[AUSTRALIA] Leo Baeck Centre celebrates 70th

From left, UPJ immediate past president Roger Mendelson presents certificates of appreciation to Dr Linda Stern, Rabbi Jonathan Keren-Black and Rabbi Dr John Levi. Photo: Peter Kohn

Supporters packed into the Leo Baeck Centre for Progressive Judaism (LBC) in Kew on November 23 for a festive dinner celebrating the shule’s 70th anniversary.

In an address, Rabbi Dr John Levi, an emeritus rabbi of Temple Beth Israel, who has had close ties to LBC for most of those seven decades, harked back to the years after World War II when “the Holocaust was recent and brutal, we could hardly speak of it … logic should have said to us all, ‘It’s time to give up’ and some did.

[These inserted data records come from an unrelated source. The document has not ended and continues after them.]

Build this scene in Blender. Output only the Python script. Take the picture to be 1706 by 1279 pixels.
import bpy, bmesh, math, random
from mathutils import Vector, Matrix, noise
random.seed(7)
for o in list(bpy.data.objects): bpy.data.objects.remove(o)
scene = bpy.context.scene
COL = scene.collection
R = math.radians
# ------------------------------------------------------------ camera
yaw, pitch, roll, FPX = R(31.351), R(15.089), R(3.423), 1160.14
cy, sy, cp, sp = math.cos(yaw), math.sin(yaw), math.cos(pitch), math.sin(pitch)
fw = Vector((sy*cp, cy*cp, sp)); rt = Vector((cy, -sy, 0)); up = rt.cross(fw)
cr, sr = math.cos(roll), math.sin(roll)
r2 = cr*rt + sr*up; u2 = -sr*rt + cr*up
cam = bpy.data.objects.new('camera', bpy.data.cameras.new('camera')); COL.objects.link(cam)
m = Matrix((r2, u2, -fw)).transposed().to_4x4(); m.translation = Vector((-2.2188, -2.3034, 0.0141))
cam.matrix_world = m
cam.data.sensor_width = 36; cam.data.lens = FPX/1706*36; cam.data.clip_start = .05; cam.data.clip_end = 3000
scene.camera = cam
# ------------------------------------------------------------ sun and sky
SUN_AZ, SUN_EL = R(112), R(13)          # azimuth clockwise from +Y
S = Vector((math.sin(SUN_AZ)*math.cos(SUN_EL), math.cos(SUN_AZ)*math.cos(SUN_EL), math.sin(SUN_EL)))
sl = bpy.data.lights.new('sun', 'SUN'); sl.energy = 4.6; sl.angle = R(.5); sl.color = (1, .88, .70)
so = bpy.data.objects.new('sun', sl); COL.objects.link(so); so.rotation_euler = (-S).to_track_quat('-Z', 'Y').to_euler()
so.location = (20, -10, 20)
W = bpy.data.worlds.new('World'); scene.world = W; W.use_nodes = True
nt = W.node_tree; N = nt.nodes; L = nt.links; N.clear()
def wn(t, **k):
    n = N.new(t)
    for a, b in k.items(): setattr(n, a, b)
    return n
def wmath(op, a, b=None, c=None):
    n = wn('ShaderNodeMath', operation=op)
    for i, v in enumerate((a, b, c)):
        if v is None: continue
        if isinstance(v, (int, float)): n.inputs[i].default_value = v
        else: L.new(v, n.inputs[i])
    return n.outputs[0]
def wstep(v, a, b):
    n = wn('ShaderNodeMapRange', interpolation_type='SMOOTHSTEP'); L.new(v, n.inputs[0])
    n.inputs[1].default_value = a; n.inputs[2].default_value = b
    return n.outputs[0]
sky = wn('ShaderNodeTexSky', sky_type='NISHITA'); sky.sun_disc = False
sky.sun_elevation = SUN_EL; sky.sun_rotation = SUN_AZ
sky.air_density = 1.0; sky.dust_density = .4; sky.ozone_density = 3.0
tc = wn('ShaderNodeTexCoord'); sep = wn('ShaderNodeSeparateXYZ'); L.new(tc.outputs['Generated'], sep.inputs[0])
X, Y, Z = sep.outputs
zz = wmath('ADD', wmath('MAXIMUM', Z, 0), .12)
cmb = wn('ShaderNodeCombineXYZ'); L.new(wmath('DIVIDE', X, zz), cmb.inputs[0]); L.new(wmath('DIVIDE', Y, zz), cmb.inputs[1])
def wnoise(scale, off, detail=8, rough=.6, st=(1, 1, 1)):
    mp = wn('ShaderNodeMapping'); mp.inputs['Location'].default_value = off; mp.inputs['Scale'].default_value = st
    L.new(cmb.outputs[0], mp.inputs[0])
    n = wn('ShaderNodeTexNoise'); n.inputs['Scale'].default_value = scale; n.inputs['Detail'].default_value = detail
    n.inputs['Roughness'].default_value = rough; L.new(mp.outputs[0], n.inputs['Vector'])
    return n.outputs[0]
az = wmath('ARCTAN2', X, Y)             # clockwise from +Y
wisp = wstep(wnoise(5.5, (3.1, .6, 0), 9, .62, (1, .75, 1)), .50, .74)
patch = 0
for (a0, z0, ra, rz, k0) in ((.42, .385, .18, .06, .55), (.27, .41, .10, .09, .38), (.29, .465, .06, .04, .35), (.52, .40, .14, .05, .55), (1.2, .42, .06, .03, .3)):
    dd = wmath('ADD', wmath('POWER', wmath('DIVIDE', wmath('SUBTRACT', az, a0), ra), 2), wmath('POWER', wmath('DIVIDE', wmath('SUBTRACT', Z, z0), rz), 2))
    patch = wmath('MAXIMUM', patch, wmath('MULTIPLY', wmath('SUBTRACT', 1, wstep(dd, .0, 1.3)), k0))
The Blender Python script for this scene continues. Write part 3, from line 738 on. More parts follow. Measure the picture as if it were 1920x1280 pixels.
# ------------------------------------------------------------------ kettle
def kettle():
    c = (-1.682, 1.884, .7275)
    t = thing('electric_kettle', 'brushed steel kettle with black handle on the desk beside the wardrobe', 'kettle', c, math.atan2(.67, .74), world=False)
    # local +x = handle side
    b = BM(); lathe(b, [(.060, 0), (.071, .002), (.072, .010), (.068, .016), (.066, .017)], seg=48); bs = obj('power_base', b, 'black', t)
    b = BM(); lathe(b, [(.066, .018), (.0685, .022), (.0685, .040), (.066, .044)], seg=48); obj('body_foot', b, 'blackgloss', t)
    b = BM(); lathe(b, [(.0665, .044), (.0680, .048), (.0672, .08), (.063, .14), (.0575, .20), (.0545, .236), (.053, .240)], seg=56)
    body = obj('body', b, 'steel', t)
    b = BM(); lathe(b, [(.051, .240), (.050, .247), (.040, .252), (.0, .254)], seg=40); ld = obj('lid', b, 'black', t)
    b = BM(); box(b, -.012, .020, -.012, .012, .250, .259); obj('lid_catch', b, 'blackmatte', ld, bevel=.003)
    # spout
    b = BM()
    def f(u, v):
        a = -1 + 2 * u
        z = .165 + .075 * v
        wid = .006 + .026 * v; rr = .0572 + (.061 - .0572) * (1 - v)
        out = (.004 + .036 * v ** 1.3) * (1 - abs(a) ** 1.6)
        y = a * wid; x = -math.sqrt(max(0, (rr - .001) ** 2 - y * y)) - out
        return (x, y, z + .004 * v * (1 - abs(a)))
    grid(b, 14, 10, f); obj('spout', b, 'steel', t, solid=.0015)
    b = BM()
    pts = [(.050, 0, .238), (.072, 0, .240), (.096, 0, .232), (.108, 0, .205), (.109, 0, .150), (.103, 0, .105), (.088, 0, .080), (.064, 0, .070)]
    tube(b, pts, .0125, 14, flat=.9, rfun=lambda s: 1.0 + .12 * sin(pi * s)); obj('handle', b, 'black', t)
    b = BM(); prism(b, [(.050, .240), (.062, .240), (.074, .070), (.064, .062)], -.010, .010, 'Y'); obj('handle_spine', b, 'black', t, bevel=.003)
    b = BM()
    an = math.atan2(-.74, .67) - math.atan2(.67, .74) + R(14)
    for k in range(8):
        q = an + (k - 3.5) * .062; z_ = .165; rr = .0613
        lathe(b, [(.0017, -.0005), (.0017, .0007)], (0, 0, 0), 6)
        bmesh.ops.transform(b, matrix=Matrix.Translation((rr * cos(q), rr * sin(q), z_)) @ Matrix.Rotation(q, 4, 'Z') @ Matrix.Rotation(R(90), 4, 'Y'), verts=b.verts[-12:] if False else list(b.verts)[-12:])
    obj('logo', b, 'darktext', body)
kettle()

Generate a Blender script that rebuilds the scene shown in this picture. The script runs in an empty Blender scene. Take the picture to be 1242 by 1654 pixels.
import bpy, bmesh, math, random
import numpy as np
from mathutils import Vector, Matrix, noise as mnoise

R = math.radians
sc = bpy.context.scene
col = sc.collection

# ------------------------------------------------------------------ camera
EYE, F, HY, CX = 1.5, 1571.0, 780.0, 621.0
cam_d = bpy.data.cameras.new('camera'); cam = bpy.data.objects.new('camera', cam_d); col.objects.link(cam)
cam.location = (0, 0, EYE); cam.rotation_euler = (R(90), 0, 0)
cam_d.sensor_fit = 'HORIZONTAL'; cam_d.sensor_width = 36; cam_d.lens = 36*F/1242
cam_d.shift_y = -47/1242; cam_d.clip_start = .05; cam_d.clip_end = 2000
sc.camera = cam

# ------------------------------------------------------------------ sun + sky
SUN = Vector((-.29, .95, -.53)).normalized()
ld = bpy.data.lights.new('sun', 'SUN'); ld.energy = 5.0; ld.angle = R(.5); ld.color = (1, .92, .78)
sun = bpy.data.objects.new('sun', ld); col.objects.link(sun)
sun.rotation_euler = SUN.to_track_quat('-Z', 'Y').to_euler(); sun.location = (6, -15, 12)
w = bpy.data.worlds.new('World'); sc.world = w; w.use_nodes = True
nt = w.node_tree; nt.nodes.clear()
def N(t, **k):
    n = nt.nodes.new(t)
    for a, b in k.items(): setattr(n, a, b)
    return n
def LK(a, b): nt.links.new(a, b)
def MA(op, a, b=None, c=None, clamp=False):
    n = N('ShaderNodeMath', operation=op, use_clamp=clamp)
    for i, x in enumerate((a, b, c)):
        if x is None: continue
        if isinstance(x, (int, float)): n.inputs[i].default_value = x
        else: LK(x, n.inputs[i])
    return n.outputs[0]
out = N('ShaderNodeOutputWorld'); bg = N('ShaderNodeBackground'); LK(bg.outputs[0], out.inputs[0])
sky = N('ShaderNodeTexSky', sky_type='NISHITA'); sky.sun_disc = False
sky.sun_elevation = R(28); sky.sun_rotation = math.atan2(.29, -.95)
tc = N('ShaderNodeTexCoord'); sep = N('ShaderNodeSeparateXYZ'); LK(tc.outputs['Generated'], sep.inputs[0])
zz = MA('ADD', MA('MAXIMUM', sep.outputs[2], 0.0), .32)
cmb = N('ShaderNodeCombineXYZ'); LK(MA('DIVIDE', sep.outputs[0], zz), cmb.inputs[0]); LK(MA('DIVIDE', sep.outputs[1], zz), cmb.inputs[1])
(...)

But 16 people in Camberwell attended that initial and fateful meeting” in November 1949 to found what would later become LBC.

He paid tribute to Rabbi Leo Baeck, a leading German rabbi who survived Auschwitz to become president of the World Union for Progressive Judaism and a renowned Jewish teacher at the Hebrew Union College and at London’s Leo Baeck College, where LBC’s Rabbi Jonathan Keren-Black received smichah.

Before a synagogue centre was completed in 1970, Rabbi Levi approached Rabbi Baeck’s daughter about using his name. “She readily agreed and in her letter she recalled Baeck’s basic belief: God’s commandment is to live.”

Recounting that the first-ever synagogue was founded in Yavneh by Yochanan Ben Zakkai after the Romans destroyed the Second Temple, Rabbi Levi said shule life represents community. “We constantly recognise the individual in ourselves and therefore recognise the individual in the other.”

He said the rollcall of LBC stalwarts rings with names such as Dr Leon Taft and his family, the music of Maurice Duband, and the rabbinical leadership through the years of Rabbis Brian Fox, Seth Phillips, Betsy and Michael Torop, and Rabbi Keren-Black.

Howard Nathan, a former Victorian Supreme Court justice, spoke of Progressive Judaism’s commitment to diversity in a Melbourne that decades ago was not culturally diverse. He said, “We are the vanguard … may we always be the vanguard.”

Welcomed by LBC president Jim Beck and master of ceremonies Rita Erlich, guests from the wider community included Kew MP Paul Hamer, Kew Hebrew Congregation president Anthony Lewis and treasurer Victor Rosenberger, Union for Progressive Judaism (UPJ) co-president Brian Samuel and Zionism Victoria president Sharene Hambur, who has had a lifelong association with LBC.

UPJ immediate past president Roger Mendelson presented certificates of appreciation to Rabbi Keren-Black, Rabbi Levi and Dr Linda Stern for their work on Mishkan T’shuvah, the new UPJ machzor.